Desde o acordo de paz com as FARC, em dezembro de 2016, mais de 300 defensores de direitos humanos foram assassinados na Colômbia por forças militares ou paramilitares, segundo dados do Instituto de Estudos pela Paz e o Desenvolvimento.

A uns 500 quilómetros da capital da Colômbia, Bogotá, uma longa distância que demora 10 horas de carro e mais seis horas de barco, está uma comunidade afro-colombiana do Rio Naya, em que quatro líderes foram raptados e assassinados há uns meses. Duas das viúvas e uma das filhas dos mortos expressam a sua dor: “O meu esposo ia trabalhar para a escola , e o seu irmão ia com ele. Durante meses não soubemos nada. Merecemos respeito. Somos seres humanos. Até quando vai estar o governo sem olhar os camponeses nos olhos”, queixa-se uma das viúvas dos ativistas sociais torturados e mortos.

Segundo a Unidade para a Reparação Integral das Vítimas, em 53 anos de conflito na Colômbia, houve mais de oito milhões e meio de vítimas.

A violência na Colômbia tem demasiado tempo. Quando lemos a descrição, nos “Cem Anos de Solidão”, de Gabriel García Márquez do massacre dos trabalhadores bananeiros ordenado pela United Fruit, sabemos que essas linhas fantásticas os resgatam os mortos do esquecimento e nos permitem escutar a respiração daqueles que caíram.

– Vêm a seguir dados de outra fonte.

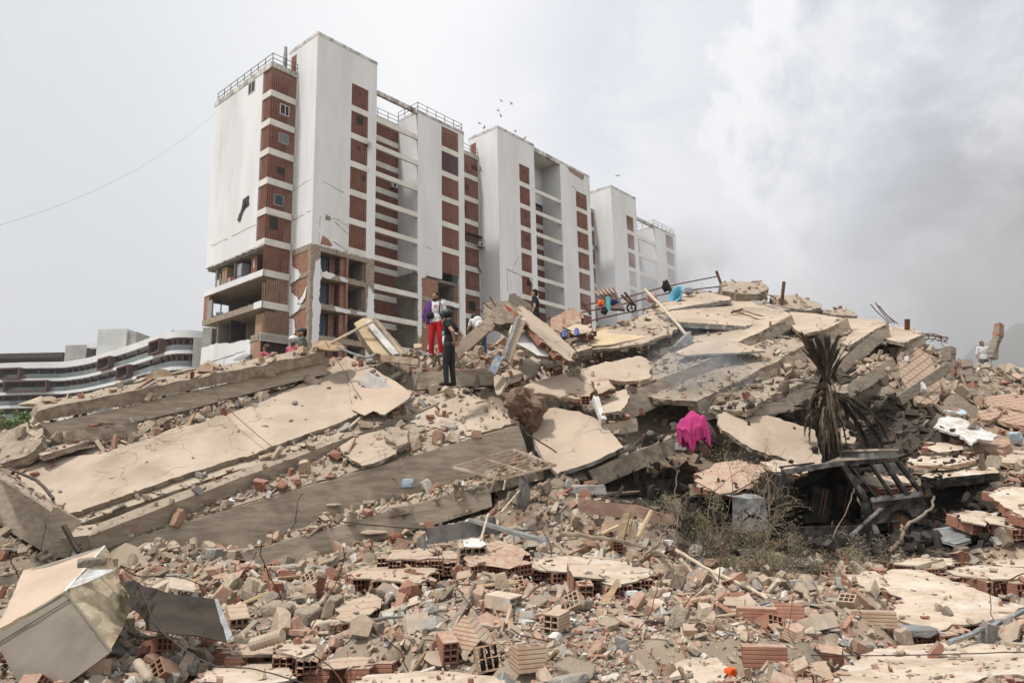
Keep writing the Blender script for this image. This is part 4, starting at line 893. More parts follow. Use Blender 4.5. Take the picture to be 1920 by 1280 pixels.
def plane_uv(o, plane, ang=0):
    """metres along the slab as UV, for tiles laid on it"""
    n = plane.n; ax = n.cross(Vector((0, 0, 1))).normalized(); ay = n.cross(ax); off = OFF[o.name]
    ax2 = ax*math.cos(ang)+ay*math.sin(ang); ay2 = ay*math.cos(ang)-ax*math.sin(ang)
    uv = o.data.uv_layers.new(name='UVMap')
    for lp in o.data.loops:
        v = o.data.vertices[lp.vertex_index].co+off; uv.data[lp.index].uv = (v.dot(ax2), v.dot(ay2))
pp = Plane((1690, 700, 19.6), (1762, 748, 18.9), (1700, 652, 20.9))
o, _ = slab('tiled_wall', 'tall brown tiled wall piece leaning between the pointed slab and the brick posts', 'tiled wall', [(1687, 655), (1697, 650), (1722, 652), (1745, 668), (1758, 705), (1766, 738), (1755, 757), (1722, 755), (1700, 728), (1688, 705)], pp, .14, 'tile_wall', 'rough_concrete', .04, .14, litter=.02); plane_uv(o, pp, .5)
beam('timber_strip', 'dark flat strip lying across the tall tiled wall piece', 'strip', (1684, 742, 18.6), (1776, 680, 19.3), .08, .26, 'wood_grey', endjag=.03, amp=.01)
# big tan wall panel above the burnt car
slab('wall_panel', 'big tan wall panel with white scratches above the burnt car', 'wall panel', [(1346, 778), (1362, 771), (1378, 779), (1396, 785), (1412, 780), (1438, 777), (1470, 788), (1523, 805), (1534, 828), (1541, 851), (1535, 876), (1480, 862), (1412, 842), (1378, 822), (1352, 800)],
     ((1412, 844, 14.9), (1536, 876, 14.7), (1438, 777, 16.4)), .09, 'tan_render_clean', 'rough_concrete', .045, .12, litter=.01)
slab('wall_panel', 'small tan wall strip below the big scratched panel', 'wall panel', [(1428, 866), (1450, 860), (1500, 868), (1514, 884), (1500, 892), (1452, 886)], ((1430, 872, 14.2), (1512, 886, 14.1), (1460, 860, 14.7)), .08, 'pale_render', 'clay_dusty', .05, .12)
slab('wall_panel', 'narrow tan wall piece showing right of the palm trunk', 'wall panel', [(1578, 800), (1592, 805), (1606, 822), (1600, 832), (1580, 830)], ((1580, 832, 16.0), (1604, 830, 16.0), (1585, 800, 16.6)), .08, 'tan_render', 'rough_concrete', .03, .12)
slab('oval_board', 'pale grey rounded board lying below the white cabinet by the palm foot', 'board', [(1555, 864), (1575, 856), (1620, 858), (1640, 868), (1615, 876), (1575, 875)], ((1556, 868, 14.6), (1640, 870, 14.7), (1590, 856, 15.2)), .06, 'wood_grey', 'wood_grey', .01, .1, litter=.05)
# right-hand litter of large pieces
def tiled(px, pl, label, th=.12, ang=.3, m='tile_red', side='clay_dusty', cat='tiled slab'):
    P = Plane(*pl); o, _ = slab('tiled_slab', label, cat, px, P, th, m, side, .03, .14, litter=.06); plane_uv(o, P, ang); return o
m2 = MATS['tile_wall'].copy(); m2.name = 'tile_red'; MATS['tile_red'] = m2
for n_ in m2.node_tree.nodes:
    if n_.type == 'MIX' and not n_.inputs[6].is_linked and not n_.inputs[7].is_linked: n_.inputs[6].default_value = (.42, .26, .19, 1); n_.inputs[7].default_value = (.36, .22, .155, 1)
tiled([(1840, 745), (1890, 738), (1935, 742), (1935, 775), (1880, 762), (1850, 760)], ((1845, 762, 19.5), (1930, 770, 19.2), (1890, 738, 21)), 'sloping red tiled slab at the right edge, upper of two')
tiled([(1858, 782), (1885, 768), (1935, 776), (1935, 800), (1890, 792)], ((1860, 786, 18.4), (1930, 800, 18), (1890, 768, 19.4)), 'sloping red tiled slab at the right edge, lower of two')
tiled([(1835, 770), (1870, 765), (1880, 772), (1856, 788), (1838, 785)], ((1838, 786, 18.2), (1878, 774, 18.7), (1850, 766, 19)), 'small red tiled slab beside the crumpled white sheet')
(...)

Há mais de uma dezena de anos estive em reportagem nas zonas então controladas pelas FARC. Numa pequena localidade cruzei-me com um homem ímpar. Tinha uma idade indeterminada, a cara estava escurecida pelo Sol. Encontrei-o às seis da manhã a cruzar San Vicente del Caguan. Perguntei aos guerrilheiros das FARC quem era o homem que marchava sozinho de megafone. “É a voz sonhada”, disse-me uma jovem guerrilheira. Todos os dias a voz percorria o povoado de alguns milhares de almas transmitindo as notícias do dia. Tínhamos feito quilômetros na selva com os combatentes das FARC. A pouca distância dali, as pessoas matavam–se numa guerra de pobres e de ricos, onde sobretudo morrem pobres dos dois lados, começada há gerações: “A Violência”, como lhe chamavam. Mortos-vivos com uma arma na mão. Nestas estradas de lama, um homem teimava em transmitir um pensamento pela palavra, convencido de que ela poderia abafar todo o ruído da metralha.